Lublinianka tylko zremisowała w Biłgoraju 1:1. Biorąc pod uwagę, ile okazji mieli goście to na pewno klub z Wieniawy odczuwa niedosyt
Obie bramki padły w pierwszej połowie. Wynik w 12 minucie otworzył Patryk Dorosz, który wykorzystał rzut karny. Jedenastkę sprokurował nie po raz pierwszy w tym sezonie Grzegorz Mulawa, który po strzale rywala zagrał ręką w swoim polu karnym. Podopieczni Dariusza Bodaka długo nie czekali jednak z wyrównaniem. W 23 minucie po trójkowej akcji: Pawła Dzyra, Adriana Rejmaka i Sebastiana Wrzesińskiego ten ostatni dostawił tylko nogę i zrobiło się po jeden.
W drugiej połowie Lublinianka zdominowała przeciwnika i miała sporo szans, żeby przechylić szalę na swoją stronę. Pudłowali jednak: Damian Iwańczuk, Jarosław Milcz, czy Klim Morenkov. Efekt? Ostatecznie klub z Wieniawy musiał się pogodzić ze zdobyciem tylko jednego punktu. Ten wynik wystarczył jednak, żeby zachować fotel wicelidera. A żeby zakończyć rozgrywki na drugim miejscu w tabeli wystarczy, że za tydzień Rafał Stępień i spółka pokonają przed własną publicznością Huczwę Tyszowce.
– Bramka w Biłgoraju była dla nas za mała – śmieje się Dariusz Bodak, trener Lublinianki. – Nie pamiętam, kiedy ostatnio mieliśmy aż tyle dogodnych sytuacji.

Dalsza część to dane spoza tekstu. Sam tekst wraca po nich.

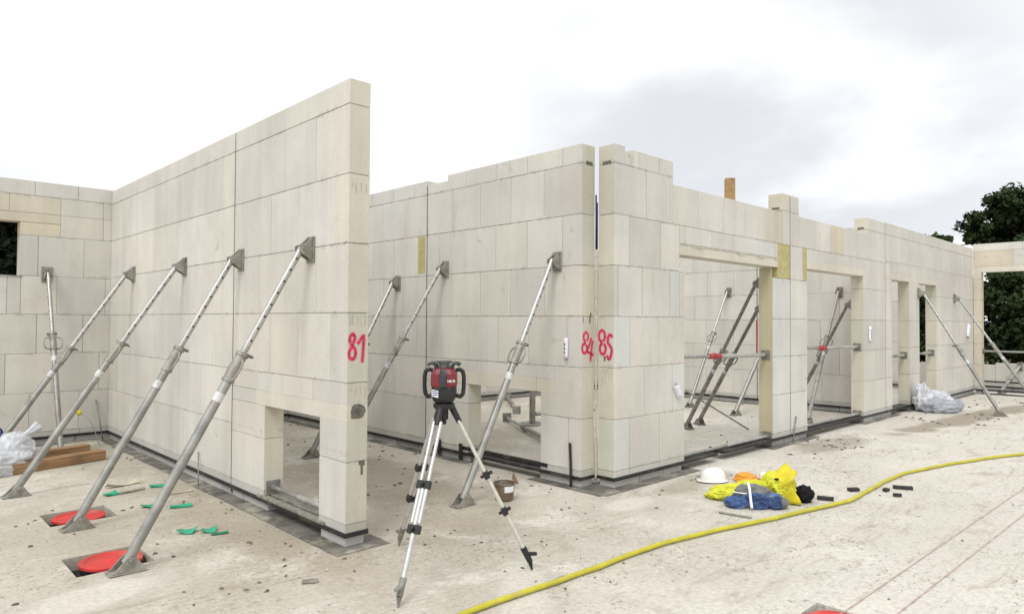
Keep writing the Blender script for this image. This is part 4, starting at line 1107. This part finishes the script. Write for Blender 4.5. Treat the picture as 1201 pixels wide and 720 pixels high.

No, może poza meczem z Włodawianką. Naprawdę po przerwie powinniśmy przynajmniej raz wpisać się na listę strzelców. Szkoda, że się nie udało. Rzut karny dla rywali? Ewidentny. Grzesiek rzeczywiście ma sporego pecha, ale walczy o każdą piłkę, jest bardzo aktywny i takie rzeczy się zdarzają. Na pewno musimy jednak przeanalizować sytuację z tymi karnymi, bo na wiosnę to już kolejny, który został podyktowany przeciwko nam. W pierwszej rundzie było raczej odwrotnie – wyjaśnia szkoleniowiec.
Łada 1945 Biłgoraj – Lublinianka 1:1 (1:1)
Bramki: Dorosz (12-z karnego) − Wrzesiński (23).
Łada: Hasiak − Raduj, Kuliński, Chmura, Myszak, Krzyszycha (61 Czok), Birut, Nawrocki (74 Poznański), Paćkowski (57 Nesterenko), Dorosz, Skubis (90 Koguc).
Lublinianka: Żuber − Kowalczyk, Mulawa, Giza, Stępień (80 Drzazga), Dzyr, Rejmak (68 Baran), Rapa (60 Iwańczuk), Kuzioła, Wrzesiński, Milcz (75 Morenkov),
Żółta kartka: Mulawa (Lublinianka).
Sędziował: Arkadiusz Nestorowicz (Biała Podlaska).